The performance of LTA zeolite synthesized from kaolin in adsorbing copper (Cu²⁺) and lead (Pb²⁺) ions from aqueous solutions was compared with various inorganic and composite adsorbents previously reported in the literature. Two primary considerations are emphasized: maximum adsorption capacity (Q_m, mg/g) and preparation cost, both crucial for large-scale wastewater treatment.

Table 3. Q_m value of adsorbents related to Cu²⁺ and Pb²⁺ removal.

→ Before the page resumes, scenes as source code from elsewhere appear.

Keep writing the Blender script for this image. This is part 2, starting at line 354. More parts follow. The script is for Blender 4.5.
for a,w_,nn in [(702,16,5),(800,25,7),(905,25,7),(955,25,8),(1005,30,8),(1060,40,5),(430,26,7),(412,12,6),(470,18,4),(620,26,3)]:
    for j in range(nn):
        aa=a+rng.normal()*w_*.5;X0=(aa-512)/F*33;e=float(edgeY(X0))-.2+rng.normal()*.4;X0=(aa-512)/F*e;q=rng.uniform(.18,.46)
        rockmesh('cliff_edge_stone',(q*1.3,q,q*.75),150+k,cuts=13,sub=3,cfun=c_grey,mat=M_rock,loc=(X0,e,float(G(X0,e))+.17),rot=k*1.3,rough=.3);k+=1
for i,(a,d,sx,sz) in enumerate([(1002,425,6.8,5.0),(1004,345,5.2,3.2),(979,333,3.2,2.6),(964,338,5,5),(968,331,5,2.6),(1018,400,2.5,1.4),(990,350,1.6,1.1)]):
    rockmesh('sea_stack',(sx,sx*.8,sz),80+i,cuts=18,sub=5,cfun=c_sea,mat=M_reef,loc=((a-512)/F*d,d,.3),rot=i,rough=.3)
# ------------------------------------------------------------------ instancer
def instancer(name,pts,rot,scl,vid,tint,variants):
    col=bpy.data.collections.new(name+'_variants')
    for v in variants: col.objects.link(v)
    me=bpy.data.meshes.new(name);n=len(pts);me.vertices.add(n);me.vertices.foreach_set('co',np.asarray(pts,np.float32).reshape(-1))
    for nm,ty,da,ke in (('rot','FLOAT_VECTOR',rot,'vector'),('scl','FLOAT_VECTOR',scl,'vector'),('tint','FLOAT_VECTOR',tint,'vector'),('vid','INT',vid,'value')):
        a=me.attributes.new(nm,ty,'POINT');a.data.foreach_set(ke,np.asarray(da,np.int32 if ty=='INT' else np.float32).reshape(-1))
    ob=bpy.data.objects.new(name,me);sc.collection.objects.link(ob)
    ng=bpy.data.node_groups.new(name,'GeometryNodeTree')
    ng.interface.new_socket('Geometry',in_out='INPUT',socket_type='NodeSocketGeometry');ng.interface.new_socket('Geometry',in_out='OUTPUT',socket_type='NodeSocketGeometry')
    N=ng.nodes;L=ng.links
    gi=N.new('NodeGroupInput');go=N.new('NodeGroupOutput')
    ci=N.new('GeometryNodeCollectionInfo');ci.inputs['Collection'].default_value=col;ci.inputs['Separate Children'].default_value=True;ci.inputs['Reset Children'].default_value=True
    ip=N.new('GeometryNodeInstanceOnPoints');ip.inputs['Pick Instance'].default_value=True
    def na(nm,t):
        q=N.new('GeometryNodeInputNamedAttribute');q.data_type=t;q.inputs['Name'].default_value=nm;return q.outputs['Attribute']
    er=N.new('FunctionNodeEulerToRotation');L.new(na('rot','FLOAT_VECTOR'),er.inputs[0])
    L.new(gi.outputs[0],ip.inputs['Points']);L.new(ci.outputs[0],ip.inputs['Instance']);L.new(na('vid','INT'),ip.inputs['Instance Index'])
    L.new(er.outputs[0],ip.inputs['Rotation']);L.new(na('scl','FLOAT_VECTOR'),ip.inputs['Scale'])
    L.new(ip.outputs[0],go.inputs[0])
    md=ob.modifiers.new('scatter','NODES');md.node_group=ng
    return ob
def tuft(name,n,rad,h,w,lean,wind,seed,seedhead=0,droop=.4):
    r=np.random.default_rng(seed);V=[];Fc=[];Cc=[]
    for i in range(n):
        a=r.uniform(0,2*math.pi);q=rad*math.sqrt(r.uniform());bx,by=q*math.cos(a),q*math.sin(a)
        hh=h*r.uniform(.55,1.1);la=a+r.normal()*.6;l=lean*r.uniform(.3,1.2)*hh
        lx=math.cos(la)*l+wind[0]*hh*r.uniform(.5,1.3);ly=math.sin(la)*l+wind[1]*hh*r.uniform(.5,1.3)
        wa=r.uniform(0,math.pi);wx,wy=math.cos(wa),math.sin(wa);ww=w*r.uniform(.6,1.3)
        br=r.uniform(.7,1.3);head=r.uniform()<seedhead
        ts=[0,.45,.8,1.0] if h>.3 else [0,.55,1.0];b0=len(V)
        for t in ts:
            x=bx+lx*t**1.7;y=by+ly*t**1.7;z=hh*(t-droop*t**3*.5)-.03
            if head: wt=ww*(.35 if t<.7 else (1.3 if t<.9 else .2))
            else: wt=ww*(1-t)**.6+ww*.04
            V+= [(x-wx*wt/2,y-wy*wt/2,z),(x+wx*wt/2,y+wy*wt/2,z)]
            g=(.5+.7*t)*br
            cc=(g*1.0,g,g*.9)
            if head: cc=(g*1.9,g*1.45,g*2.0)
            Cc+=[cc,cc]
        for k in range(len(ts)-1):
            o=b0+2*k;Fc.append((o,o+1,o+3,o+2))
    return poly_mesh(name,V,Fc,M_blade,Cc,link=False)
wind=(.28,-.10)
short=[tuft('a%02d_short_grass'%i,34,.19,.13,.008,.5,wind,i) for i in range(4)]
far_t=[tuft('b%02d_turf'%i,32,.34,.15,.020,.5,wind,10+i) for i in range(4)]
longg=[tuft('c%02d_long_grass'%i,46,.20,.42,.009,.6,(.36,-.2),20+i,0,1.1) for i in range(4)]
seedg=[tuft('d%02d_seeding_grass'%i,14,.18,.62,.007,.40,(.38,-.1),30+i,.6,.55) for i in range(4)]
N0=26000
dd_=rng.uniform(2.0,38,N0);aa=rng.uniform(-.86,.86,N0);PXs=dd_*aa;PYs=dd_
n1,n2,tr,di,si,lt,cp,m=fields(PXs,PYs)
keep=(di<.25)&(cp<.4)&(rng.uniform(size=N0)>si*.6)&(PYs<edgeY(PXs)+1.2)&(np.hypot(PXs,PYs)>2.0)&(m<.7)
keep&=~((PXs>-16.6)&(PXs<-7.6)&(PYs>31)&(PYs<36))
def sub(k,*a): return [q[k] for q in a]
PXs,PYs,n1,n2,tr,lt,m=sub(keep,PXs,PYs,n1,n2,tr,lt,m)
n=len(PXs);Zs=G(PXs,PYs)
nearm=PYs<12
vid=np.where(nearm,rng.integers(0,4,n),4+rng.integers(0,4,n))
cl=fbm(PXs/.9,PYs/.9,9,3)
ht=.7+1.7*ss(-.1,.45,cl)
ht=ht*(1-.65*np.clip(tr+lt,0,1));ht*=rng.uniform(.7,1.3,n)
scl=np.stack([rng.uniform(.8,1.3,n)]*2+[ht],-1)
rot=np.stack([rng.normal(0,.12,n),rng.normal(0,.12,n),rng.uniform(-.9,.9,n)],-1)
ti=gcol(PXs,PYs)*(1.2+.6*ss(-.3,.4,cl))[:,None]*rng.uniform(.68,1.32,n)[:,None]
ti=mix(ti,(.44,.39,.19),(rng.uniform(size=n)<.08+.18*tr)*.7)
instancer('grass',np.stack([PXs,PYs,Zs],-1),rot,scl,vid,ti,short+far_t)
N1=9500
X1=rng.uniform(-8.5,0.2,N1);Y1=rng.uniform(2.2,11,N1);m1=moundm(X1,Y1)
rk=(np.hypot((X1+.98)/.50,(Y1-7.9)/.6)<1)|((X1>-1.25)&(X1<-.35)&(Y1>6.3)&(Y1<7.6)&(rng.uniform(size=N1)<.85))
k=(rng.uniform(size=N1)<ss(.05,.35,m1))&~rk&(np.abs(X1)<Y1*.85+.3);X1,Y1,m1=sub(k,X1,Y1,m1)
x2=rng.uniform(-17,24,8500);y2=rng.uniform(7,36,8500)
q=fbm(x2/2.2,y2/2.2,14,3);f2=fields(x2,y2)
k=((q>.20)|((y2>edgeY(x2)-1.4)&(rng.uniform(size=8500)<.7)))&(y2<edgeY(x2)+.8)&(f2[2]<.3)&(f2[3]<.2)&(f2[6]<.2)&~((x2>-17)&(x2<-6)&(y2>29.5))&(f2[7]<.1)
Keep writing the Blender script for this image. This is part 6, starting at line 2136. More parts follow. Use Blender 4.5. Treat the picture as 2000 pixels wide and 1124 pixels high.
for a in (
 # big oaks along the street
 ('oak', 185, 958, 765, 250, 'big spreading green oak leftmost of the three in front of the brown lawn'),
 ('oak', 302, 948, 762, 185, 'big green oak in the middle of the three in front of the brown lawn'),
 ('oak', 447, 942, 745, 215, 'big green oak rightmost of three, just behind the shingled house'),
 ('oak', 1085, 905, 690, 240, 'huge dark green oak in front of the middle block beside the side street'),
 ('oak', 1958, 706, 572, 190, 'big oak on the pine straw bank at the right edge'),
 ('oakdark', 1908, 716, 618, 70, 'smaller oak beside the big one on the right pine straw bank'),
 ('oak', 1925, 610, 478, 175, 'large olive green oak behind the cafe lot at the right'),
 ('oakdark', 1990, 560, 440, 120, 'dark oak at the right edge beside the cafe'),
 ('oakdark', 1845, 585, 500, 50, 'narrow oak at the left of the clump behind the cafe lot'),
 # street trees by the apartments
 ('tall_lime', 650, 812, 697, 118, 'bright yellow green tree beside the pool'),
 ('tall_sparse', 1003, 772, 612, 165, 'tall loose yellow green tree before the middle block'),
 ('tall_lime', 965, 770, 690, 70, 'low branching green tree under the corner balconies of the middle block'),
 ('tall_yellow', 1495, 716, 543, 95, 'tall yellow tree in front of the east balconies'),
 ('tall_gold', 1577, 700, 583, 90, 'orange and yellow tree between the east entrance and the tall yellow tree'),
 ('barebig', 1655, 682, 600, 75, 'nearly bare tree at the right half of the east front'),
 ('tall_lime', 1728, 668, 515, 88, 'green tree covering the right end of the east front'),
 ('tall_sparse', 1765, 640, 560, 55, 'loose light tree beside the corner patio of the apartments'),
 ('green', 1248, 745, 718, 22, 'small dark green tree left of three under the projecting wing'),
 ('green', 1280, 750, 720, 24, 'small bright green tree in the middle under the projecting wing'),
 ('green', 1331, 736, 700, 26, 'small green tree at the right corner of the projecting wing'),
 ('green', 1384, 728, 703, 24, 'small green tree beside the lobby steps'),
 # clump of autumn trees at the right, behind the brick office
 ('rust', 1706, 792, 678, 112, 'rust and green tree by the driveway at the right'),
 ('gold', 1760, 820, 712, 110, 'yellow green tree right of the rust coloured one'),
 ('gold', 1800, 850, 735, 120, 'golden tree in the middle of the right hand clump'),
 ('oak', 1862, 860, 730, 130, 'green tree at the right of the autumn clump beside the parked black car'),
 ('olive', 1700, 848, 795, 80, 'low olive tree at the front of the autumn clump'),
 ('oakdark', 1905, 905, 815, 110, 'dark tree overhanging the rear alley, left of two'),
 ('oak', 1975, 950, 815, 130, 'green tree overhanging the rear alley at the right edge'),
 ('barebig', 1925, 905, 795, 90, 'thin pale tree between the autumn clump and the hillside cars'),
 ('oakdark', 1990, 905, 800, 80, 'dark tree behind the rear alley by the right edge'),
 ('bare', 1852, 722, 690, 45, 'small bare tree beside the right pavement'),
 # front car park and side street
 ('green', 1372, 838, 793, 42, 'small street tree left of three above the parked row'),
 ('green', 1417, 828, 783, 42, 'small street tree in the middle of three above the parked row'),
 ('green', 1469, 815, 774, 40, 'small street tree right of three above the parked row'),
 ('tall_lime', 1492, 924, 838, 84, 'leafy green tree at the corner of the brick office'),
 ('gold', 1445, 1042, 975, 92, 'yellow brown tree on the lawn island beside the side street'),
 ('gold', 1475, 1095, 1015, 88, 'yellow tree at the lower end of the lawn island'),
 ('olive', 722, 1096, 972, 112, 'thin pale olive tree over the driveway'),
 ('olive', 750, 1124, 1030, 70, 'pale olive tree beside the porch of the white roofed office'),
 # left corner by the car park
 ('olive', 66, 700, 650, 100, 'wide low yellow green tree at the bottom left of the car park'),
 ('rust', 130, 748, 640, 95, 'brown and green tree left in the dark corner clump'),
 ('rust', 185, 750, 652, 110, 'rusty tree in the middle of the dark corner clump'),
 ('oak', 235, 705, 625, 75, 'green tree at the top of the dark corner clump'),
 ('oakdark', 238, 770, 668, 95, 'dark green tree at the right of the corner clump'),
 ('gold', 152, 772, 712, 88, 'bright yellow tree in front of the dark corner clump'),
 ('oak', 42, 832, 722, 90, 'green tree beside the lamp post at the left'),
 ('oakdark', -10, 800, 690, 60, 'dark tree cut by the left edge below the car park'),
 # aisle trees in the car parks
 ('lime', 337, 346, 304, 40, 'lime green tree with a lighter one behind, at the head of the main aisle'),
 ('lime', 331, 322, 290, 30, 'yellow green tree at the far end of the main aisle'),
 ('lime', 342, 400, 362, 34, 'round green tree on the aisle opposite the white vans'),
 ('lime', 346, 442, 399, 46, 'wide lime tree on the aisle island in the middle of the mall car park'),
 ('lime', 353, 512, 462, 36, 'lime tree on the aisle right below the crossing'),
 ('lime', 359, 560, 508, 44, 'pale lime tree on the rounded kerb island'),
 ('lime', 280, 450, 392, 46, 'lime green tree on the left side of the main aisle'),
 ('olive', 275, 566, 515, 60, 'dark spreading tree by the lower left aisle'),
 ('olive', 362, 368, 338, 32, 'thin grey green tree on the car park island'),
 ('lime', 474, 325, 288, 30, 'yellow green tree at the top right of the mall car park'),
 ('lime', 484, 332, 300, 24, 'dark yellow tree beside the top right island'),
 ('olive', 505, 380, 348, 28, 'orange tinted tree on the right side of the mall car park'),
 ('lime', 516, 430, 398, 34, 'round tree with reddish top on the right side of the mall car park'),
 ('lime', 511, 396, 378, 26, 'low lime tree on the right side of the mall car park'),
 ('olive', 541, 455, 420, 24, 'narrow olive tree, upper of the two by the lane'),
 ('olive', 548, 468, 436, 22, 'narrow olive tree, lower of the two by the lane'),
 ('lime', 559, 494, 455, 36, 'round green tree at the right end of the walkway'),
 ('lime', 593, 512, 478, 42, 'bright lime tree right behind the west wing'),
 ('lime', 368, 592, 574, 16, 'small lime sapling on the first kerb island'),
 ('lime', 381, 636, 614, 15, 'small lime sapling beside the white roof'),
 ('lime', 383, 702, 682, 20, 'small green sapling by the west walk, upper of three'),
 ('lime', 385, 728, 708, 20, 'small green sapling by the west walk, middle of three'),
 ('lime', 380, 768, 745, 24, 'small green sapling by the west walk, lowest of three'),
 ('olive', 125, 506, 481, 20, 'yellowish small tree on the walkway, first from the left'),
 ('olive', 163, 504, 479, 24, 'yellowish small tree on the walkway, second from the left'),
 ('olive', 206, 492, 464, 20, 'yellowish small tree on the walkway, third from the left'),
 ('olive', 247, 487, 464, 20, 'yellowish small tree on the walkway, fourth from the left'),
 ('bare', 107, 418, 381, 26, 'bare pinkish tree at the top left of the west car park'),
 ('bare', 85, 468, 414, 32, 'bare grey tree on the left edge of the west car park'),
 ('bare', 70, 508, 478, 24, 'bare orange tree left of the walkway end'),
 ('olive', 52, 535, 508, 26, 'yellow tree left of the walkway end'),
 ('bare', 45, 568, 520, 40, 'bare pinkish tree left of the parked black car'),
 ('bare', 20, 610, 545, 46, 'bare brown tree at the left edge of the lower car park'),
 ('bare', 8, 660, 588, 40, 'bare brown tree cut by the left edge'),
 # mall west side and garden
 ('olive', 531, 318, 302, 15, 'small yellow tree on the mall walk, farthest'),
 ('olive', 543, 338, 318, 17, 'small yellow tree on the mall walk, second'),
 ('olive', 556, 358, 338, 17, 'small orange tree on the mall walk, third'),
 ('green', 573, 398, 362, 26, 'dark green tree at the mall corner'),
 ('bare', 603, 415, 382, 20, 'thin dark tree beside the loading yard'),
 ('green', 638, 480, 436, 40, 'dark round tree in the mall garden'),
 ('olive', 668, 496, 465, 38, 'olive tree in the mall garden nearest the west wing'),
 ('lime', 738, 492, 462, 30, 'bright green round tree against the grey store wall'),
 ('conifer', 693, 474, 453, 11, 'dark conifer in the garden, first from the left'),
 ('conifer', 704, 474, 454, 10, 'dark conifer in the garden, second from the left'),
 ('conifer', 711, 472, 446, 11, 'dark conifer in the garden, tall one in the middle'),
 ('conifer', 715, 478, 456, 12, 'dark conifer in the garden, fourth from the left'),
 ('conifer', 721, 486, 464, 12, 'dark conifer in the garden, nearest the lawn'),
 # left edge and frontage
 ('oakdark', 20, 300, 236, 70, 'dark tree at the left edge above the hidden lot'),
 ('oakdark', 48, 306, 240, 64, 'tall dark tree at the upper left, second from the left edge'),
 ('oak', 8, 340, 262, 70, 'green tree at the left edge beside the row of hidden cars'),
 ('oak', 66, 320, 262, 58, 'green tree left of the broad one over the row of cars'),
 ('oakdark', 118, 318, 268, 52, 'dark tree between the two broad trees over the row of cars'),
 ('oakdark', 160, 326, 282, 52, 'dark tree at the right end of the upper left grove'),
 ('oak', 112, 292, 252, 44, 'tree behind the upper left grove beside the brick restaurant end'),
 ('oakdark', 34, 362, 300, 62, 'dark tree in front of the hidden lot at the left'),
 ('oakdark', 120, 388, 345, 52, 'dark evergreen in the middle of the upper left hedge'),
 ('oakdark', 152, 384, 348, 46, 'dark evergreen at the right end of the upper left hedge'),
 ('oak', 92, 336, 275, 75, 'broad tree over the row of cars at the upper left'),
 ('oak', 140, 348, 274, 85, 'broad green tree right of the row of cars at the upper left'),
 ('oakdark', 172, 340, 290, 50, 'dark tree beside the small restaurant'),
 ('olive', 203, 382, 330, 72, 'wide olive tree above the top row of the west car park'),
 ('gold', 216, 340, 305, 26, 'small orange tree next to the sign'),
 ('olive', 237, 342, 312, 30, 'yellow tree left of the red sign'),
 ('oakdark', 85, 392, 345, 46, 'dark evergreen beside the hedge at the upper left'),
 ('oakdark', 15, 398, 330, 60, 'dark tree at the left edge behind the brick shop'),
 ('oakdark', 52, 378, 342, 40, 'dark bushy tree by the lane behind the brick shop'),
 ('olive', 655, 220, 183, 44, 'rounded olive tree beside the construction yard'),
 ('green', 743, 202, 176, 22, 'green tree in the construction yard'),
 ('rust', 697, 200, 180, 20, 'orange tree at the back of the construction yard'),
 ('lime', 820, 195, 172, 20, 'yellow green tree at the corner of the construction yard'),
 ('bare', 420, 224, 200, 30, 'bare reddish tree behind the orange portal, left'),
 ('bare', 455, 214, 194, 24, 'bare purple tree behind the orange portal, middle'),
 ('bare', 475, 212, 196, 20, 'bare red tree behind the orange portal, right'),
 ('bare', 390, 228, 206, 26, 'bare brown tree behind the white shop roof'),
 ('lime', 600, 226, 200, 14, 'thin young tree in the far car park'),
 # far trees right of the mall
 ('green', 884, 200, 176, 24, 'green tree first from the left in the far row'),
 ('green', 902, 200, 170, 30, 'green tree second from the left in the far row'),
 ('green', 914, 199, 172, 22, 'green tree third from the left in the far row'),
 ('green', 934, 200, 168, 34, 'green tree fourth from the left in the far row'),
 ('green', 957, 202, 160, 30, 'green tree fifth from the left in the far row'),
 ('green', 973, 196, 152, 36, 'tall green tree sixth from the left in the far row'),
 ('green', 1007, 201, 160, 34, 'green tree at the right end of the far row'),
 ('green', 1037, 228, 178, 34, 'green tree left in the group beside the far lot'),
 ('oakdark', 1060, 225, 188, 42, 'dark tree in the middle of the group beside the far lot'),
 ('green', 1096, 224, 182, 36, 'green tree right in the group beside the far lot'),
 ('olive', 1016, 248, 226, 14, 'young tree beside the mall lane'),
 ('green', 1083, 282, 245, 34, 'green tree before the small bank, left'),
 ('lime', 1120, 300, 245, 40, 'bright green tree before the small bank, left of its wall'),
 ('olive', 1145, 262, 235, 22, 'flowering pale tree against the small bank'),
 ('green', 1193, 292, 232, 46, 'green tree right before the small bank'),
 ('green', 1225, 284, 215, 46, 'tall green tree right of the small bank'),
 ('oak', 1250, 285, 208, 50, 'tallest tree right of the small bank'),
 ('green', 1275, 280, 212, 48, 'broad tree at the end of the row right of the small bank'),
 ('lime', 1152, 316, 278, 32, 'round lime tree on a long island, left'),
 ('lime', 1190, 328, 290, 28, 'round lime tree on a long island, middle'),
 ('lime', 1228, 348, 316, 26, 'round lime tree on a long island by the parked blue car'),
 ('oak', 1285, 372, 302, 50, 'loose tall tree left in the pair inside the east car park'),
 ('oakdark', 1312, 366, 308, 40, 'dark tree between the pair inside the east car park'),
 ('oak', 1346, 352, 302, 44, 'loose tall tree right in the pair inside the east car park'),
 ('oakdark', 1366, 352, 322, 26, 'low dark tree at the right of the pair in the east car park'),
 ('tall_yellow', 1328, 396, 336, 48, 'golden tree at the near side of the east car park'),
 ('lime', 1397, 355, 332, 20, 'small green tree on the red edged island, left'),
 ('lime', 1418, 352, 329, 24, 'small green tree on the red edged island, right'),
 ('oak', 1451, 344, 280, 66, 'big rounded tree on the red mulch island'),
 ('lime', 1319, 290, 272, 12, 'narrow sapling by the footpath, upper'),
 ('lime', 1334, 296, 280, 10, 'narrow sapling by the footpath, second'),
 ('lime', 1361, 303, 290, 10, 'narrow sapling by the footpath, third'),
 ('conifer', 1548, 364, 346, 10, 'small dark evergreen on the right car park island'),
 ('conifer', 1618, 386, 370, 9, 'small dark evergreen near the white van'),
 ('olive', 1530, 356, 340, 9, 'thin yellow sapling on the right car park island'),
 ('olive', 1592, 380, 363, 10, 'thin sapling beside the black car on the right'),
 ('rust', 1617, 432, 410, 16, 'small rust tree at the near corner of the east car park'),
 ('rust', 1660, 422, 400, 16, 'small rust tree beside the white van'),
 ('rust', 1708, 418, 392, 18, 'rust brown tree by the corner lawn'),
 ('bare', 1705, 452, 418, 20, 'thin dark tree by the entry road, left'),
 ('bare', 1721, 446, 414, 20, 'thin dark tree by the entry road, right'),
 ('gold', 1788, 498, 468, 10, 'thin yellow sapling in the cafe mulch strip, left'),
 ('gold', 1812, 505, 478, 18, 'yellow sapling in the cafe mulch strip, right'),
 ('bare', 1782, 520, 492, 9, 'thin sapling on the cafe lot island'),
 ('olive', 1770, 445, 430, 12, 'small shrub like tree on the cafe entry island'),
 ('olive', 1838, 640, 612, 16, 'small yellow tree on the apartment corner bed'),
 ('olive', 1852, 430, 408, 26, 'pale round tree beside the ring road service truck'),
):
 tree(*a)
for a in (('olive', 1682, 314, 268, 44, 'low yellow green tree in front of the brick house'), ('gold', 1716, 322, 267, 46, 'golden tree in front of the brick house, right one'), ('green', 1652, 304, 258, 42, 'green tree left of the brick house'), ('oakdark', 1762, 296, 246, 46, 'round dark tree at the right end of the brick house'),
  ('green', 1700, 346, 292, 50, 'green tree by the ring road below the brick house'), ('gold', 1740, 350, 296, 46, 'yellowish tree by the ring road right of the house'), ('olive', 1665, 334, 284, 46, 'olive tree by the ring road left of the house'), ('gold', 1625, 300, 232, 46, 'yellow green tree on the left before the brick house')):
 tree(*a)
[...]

Adsorbent	Qm, mg/g		Reference
	Cu2+	Pb2+
Fe3O4@SiO2-(-NH2/-COOH)	-	121.95	[3]
PAN-NaY-zeolite	44	74	[69]
Ni1-xMxFe2O4	-	24.25	[62]
Alginate–bentonite composite	2.884	41.152	[70]
NTA-silica gel	63.5	53.14	[71]
Diatomite/calcium alginate	9.930	17.331	[72]
AAC CH composite	56.82	78.12	[73]
Resacetophenone-loaded silica gel	12.31	14.55	[74]
MGAl-NPs	34.48	-	[75]
Amanita rubescens biomass	-	38.40	[76]
Banana Peel	29.26	39.32	[77]
CuO-Fe3O4/Zeolite nanocomposites	-	56.02	[78]
Fe–Mn oxide/Zeolite composites	53.35	-	[79]
MMA-Na-Y-Zeolite	37.97	65.29	[80]
Zeolite-NaX	-	14.22	[81]
Expanded perlite	8.62	13.39	[82]
LTA zeolite from kaolin	67.50	81.50	Present work

presents the maximum adsorption capacities of these adsorbents. Advanced materials such as Fe₃O₄@SiO₂ functionalized nanocomposites [3] and PAN-NaY-zeolite [69] frequently show high Q_m values, particularly for Pb²⁺. Natural adsorbents like banana peel and diatomite composites offer ecological and cost advantages but generally deliver lower performance. Remarkably, the LTA zeolite derived from kaolin in this work demonstrates excellent adsorption capacities, with Q_m values reaching 81.5 mg/g for Pb²⁺ and 67.5 mg/g for Cu²⁺. These results are competitive with or superior to many other materials in the table, including several complex nanocomposites, highlighting the practical efficiency of kaolin-based LTA zeolite for heavy metal removal. The synthesis of LTA zeolite from kaolin is also notable for its simplicity, scalability, and low cost, relying on abundant raw materials and straightforward calcination and hydrothermal steps. Unlike some high-capacity engineered adsorbents that require costly functionalization and multi-step processes, kaolin-derived LTA zeolite offers an optimal balance between performance and economic feasibility. With its high adsorption capacity Q_m = 81.5 mg/g for Pb²⁺ and 67.5 mg/g for Cu²⁺ and cost-effective synthesis, LTA zeolite from kaolin emerges as a strong candidate for large-scale environmental remediation applications, especially for treating water contaminated by heavy metals. This new data reinforces its position as a practical alternative to both expensive engineered nanomaterials and less efficient natural adsorbents.

4. Conclusions

Zeolite LTA cubic crystals were synthesised for the removal of Cu²⁺ and Pb²⁺ ions from wastewater, adopting a simple process based on the reutilization of natural clay such as kaolin. The results of characterisation analyses showed that a crystalline adsorbent with a mean crystal dimension of 2 μm. The adsorption process appears to be favoured at pH > 5 and higher adsorbent dosage. The zeolite LTA showed great adsorption capacity in the order Pb²⁺ > Cu²⁺, as proved by the Langmuir model. Then, the ability of zeolite LTA to adsorb the selected heavy metals could be better fitted by a pseudo-second-order model, indicating a chemisorption process. The effective chemical regeneration of zeolite A via acid desorption ensures its sustained adsorption capacity and operational durability for heavy metal removal. This reusability highlights the material’s potential as a cost-effective and environmentally friendly adsorbent for water treatment applications. Thus, according to the obtained results, the prepared adsorbent is able to reduce the concentrations of heavy metals in wastewater, opening the route to the application of novel, cheap materials for water remediation. Further research is needed to investigate the storage conditions and explore the feasibility of scaling up nanoparticle synthesis for commercial applications in pollutant removal.